Food Is an Unhealthy Investment

By Howard Simons Jun 14, 2010 8:00 am

We live in a world full of obesity with falling relative food price inflation and 20 years of underperforming agricultural futures.



We Baby Boomers were blessed to grow up with “duck-and-cover” as a defense against thermonuclear attack, cars with huge tailfins, and dire warnings of something called “the population explosion.” We were told that one day soon a box of macaroni and cheese would have to feed multitudes. No wonder we turned to movies starring the late Dennis Hopper.

Now we're told that a box of macaroni and cheese is as dangerous as the nukes of yore, and while the president is out there looking for backsides to kick, the first lady is out there looking for backsides to shrink. Whatever happened to global food shortages, skyrocketing food prices, the use of food as a retaliatory weapon against those who dared withhold petroleum exports to us and the like?

The answer is, as it has been since the first Neolithic farmer planted a barleycorn, the Malthusians were wrong. Constant-dollar food prices have been declining steadily throughout human history; indeed, we can summarize that same history as in the sentence, “People leave the land and never return.” The constant-dollar price of wheat has declined by almost 77% since the end of World War II while the world’s population has increased more than 3.5 times; what else do you need to know?

Declining Relative Food Price Inflation

Thanks to the Bureau of Labor Statistics -- and who doesn’t give thanks to them constantly? -- we can compare the relative paths of the CPI sub-index for food to the CPI ex-food. This shot higher briefly and sharply in 2008 as various assorted geniuses in the federal government thought it would be a great idea to feed 30% of the American corn crop to yeast to produce low-grade motor fuel, but that measure has returned to underperforming over the past year.
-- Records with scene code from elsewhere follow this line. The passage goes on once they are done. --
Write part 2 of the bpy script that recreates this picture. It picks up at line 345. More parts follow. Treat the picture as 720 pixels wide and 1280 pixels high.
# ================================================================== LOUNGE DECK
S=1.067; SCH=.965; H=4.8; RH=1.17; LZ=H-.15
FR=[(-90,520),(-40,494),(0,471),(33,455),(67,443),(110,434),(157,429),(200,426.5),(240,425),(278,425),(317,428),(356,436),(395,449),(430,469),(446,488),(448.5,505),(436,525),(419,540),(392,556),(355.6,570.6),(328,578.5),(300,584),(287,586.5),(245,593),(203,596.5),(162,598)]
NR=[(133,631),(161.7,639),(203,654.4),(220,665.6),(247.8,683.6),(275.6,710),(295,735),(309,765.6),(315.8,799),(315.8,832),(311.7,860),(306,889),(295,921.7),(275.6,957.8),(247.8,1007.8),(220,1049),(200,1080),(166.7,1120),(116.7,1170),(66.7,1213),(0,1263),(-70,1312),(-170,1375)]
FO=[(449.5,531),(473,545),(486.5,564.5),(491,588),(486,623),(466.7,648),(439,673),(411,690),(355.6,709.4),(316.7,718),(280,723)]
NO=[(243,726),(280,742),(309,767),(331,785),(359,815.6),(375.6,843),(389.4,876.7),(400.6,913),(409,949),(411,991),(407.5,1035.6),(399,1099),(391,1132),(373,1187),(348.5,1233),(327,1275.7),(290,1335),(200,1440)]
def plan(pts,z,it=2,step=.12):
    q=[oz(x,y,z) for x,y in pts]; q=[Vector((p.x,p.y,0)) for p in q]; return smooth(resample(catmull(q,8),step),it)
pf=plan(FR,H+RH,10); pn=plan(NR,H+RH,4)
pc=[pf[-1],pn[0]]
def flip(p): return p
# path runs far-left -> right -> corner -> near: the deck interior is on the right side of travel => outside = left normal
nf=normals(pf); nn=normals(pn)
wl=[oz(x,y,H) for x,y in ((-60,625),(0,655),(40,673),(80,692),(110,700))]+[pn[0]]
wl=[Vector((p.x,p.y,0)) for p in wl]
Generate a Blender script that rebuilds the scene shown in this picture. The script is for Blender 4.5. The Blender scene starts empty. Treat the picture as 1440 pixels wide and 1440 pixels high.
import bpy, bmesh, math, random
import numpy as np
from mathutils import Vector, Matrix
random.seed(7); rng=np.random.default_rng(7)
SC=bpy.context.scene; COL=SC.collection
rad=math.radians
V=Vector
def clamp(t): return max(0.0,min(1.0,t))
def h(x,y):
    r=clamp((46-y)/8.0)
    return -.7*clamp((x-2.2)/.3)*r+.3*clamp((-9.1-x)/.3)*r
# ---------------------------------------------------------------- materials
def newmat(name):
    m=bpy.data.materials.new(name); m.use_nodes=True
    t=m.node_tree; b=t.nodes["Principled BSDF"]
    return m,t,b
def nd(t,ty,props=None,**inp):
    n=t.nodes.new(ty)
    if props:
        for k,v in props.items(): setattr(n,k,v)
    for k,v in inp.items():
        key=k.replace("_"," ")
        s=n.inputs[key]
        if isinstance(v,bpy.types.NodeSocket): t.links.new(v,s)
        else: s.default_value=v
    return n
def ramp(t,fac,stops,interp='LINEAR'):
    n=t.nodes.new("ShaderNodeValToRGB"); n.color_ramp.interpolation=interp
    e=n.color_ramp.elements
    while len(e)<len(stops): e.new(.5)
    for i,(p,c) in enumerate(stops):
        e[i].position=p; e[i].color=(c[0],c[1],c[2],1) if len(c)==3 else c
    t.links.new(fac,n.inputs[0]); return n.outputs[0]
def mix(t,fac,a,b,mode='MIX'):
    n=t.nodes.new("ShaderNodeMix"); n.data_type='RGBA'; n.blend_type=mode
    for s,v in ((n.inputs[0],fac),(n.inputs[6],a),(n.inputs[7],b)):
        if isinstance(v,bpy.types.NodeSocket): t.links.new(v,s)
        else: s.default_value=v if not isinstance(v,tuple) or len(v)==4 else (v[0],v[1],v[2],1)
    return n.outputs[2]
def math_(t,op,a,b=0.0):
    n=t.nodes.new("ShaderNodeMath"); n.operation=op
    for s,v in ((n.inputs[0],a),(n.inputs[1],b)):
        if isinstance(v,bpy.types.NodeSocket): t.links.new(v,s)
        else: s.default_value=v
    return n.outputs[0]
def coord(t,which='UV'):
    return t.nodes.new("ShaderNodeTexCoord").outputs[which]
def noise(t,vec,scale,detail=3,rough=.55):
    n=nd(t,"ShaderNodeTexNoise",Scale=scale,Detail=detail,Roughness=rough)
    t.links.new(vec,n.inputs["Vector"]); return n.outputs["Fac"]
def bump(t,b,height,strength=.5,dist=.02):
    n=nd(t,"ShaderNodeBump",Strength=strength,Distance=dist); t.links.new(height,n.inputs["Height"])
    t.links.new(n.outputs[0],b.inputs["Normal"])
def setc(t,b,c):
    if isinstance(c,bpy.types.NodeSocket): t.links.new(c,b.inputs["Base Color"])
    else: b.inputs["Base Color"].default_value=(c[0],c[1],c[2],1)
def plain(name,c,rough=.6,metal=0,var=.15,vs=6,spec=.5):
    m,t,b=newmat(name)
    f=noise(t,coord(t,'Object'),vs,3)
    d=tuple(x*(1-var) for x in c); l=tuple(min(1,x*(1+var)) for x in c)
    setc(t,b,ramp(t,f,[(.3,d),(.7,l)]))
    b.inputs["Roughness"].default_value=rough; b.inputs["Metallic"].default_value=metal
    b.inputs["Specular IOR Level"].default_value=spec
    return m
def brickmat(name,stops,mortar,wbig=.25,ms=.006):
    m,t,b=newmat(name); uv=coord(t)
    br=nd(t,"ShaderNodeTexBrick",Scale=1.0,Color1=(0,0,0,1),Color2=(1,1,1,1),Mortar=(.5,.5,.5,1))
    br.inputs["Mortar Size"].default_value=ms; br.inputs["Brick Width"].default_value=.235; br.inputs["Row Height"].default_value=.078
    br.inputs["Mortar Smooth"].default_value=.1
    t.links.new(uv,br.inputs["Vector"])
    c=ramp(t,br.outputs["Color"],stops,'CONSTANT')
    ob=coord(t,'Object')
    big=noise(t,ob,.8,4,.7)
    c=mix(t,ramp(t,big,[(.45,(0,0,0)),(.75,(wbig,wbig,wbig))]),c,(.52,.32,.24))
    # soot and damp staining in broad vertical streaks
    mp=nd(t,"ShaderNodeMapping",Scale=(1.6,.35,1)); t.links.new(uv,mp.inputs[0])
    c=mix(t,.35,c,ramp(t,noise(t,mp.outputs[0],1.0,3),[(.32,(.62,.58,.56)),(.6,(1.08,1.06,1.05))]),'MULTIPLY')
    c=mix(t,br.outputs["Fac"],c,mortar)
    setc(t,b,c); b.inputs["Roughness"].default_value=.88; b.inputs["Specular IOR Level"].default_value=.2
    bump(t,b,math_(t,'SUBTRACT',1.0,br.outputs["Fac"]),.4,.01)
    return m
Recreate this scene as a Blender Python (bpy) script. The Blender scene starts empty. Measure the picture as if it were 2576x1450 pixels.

Moreover, the Dow Jones-UBS Agricultural sub-index (I don’t know about you, but for me, it's full index or nothing; none of this sub-index stuff), which leads the relative food CPI measure by nine months on average, has been pointing lower for all of 2010. This promises relative downward pressure on the relative CPI measure.



As an aside, food prices are part of that “non-core” fiction employed by policymakers to argue food and energy prices don't count when they're rising, nor do they count when they're falling and the Federal Reserve wants to keep interest rates near zero for unrelated reasons. I really can't put into words how much I love being an economist.

Bad Investment

How has that DJ-UBS, formerly DJ-AIG, index compared as an investment relative to various financial indices. Badly: If we take it back to its January 1991 start, we see it has gained at an average annual rate of 0.5%, and this is before whatever fees might be involved in accessing this index as an investment. Comparable average annual returns for the Russell 3000 index, 7-10 year Treasuries, and both investment-grade and high-yield bonds are 8.5%, 7.2%, 6.9% and 9.1%.



The moral of the story is you want to invest in scarce assets. A world full of obese people with falling relative food price inflation and 20 years of underperforming agricultural futures tells you food is a consumption good, not an investment good.